Forster has a large share of Rachel Worth's attention grabbers. He's evolved as a writer. On 1988's 16 Lovers Lane, the Go-Betweens pre-breakup CD, Forster refined his writing to a brilliant essence on Clouds and I'm Alright. He has also became even more of a character in his solo work. Confident and having a good time, Forster effectively combines flamboyance and gracefully minimal writing on Rachel Worth. He starts fairly quietly with Spirit, a nice, simple acoustic number that's mostly Forster's voice and acoustic guitar. He drops in a bunch of good, wry lines like, I'm not the trouble "that I used to be when I was somebody's double" and "do you have any whiskey? I don't like to drink but I like to know it's along there with me." Forster moves into high gear with German Farmhouse. German Farmhouse has a fun contrast between a great stomping guitar riff and steady drumming from Sleater-Kinney's Janet Weiss and Forster's self contained, flamboyant half spoken vocal. Forster sings that he spent a couple years of happy seclusion, "just drinking beer" and "every day I woke up with a smile from ear to ear." He adds an aside about Pavarotti doing a benefit concert and gets into the giddy mood enough to let out a rock n roll "whoo". Forster gives He Lives My Life an appropriately overdramatic reading then mischievously sings, over a vaguely Hawaiian guitar, about a previously unrevealed passion on Surfing Magazines.
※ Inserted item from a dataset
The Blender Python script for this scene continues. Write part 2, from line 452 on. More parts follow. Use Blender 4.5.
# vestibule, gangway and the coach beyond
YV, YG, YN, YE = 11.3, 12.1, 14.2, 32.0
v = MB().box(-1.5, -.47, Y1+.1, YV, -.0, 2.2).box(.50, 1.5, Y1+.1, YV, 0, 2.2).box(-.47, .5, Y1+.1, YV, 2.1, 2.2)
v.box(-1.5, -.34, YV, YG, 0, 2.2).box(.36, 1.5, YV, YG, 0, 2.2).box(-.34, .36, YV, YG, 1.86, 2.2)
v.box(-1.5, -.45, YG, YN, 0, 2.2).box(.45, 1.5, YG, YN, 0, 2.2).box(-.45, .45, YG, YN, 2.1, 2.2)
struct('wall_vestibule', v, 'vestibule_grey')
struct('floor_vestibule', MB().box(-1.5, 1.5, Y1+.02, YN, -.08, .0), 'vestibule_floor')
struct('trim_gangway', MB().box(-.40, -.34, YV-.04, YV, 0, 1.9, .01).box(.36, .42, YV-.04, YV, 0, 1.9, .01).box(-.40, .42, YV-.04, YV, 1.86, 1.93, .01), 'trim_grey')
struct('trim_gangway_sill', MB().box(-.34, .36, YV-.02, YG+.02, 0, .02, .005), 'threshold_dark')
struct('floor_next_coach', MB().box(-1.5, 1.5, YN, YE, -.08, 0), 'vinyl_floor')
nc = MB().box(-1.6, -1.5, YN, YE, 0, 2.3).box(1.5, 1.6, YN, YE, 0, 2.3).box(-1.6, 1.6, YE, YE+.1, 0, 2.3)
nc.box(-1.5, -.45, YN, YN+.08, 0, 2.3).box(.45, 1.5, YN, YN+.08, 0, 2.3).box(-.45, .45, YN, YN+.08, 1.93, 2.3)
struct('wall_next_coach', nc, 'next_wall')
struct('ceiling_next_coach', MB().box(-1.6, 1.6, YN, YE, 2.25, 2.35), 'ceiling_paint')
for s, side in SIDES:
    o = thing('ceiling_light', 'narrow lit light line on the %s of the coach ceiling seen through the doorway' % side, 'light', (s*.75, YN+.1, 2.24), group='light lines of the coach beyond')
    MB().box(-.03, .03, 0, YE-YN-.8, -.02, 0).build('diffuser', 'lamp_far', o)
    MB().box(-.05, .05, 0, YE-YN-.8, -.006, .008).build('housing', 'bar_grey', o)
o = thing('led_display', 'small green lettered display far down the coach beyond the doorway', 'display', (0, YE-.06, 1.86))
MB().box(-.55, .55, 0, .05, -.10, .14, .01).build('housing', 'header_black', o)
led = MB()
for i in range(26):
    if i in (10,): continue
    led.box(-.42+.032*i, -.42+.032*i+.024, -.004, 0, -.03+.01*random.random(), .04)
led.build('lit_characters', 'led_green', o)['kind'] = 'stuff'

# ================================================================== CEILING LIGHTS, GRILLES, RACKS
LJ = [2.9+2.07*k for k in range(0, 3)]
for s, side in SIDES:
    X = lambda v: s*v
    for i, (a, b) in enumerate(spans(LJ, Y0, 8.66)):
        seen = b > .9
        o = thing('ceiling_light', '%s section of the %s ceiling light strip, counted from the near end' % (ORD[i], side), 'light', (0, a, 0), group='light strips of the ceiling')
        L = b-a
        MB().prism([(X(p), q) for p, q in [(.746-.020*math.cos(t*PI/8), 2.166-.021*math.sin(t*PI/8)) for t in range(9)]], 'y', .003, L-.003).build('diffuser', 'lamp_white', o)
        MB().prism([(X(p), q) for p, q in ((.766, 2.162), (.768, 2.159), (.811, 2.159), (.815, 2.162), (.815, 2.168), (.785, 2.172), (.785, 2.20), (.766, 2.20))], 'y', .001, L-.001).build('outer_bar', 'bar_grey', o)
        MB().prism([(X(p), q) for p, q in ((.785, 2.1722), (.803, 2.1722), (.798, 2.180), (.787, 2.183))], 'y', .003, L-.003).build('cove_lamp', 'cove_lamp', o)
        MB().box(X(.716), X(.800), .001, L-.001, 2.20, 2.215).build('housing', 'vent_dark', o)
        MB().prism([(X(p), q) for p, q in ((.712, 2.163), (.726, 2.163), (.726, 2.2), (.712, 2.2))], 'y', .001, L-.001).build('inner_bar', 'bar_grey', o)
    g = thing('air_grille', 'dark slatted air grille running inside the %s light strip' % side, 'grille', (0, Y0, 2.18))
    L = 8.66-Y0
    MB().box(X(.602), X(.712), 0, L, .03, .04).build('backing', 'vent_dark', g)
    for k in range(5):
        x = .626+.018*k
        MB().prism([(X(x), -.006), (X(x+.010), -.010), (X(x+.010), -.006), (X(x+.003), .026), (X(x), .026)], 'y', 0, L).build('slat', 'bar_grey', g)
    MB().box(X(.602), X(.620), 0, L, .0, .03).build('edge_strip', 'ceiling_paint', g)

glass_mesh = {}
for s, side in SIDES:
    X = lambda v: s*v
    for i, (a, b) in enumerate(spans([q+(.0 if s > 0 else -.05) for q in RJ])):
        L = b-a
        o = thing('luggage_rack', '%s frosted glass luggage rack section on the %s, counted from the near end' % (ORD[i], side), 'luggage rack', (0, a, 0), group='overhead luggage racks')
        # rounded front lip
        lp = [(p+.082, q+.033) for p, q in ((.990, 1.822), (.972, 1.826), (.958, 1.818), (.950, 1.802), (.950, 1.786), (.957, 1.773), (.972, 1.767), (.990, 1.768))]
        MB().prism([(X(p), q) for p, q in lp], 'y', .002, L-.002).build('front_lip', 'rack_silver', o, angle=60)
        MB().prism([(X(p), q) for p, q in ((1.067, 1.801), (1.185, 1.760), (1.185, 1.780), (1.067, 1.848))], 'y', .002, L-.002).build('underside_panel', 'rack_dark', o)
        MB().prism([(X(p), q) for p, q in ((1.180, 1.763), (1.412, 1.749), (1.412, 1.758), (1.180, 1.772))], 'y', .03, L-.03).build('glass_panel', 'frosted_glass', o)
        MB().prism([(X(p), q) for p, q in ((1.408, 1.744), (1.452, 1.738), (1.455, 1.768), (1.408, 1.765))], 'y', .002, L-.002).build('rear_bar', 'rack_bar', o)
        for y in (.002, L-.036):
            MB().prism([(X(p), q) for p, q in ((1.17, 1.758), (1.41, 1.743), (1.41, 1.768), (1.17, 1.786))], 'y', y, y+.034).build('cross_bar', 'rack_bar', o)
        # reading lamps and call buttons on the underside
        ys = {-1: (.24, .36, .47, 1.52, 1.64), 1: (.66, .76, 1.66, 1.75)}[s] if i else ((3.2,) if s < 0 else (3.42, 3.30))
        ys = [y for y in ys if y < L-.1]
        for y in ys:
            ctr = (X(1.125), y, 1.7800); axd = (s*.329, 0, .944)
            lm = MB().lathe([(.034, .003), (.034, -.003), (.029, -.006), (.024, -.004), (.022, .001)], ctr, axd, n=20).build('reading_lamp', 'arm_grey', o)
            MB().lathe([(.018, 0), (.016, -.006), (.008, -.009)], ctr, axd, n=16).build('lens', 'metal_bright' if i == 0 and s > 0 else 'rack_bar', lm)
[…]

Rachel Worth finishes with perhaps its finest moment, When She Sang About Angels. a subdued song with acoustic guitar and a hint of strings. Referring to Patti Smith, Forster sings about tolerating an idol's excesses and missteps, in her case a tendency to accompany her work with obvious imagery. Even if he'd prefer Smith singing about Tom Verlaine instead of Kurt Cobain, there's no doubt he's a fan.

The Friends Of Rachel Worth is a good showcase for two singer/songwriters from similar places, geographically and musically, with interestingly differing personas. While the CD doesn't have that much of a band feeling, Forster and McLennan were apparently spurred by a friendly rivalry to contribute some of their best songs in a decade. The quality of the songs is high and the mood is comfortable. In the past, some Go Betweens songs like Right Here, where McLennan's love for Amanda Brown might have led to a mix featuring her violin a little more than necessary, were a little overdone. The Friends of Rachel Worth has modest arrangements. Weiss and bass player Adele Pickvance are generally inobtrusive as McLennan and Forster, older and calmer, unflashily make their points with guitars and voices. The five songs that each offer whet your appetite for more of their quality music in the near future. If you need a quick fix, I recommend any of the Go-Betweens records, especially Tallulah or 16 Lovers Lane or the Go-Betweens' very good Bellavista Terrace compilation, and McLennan's good 19 song 1993 solo CD, Horsebreaker Star.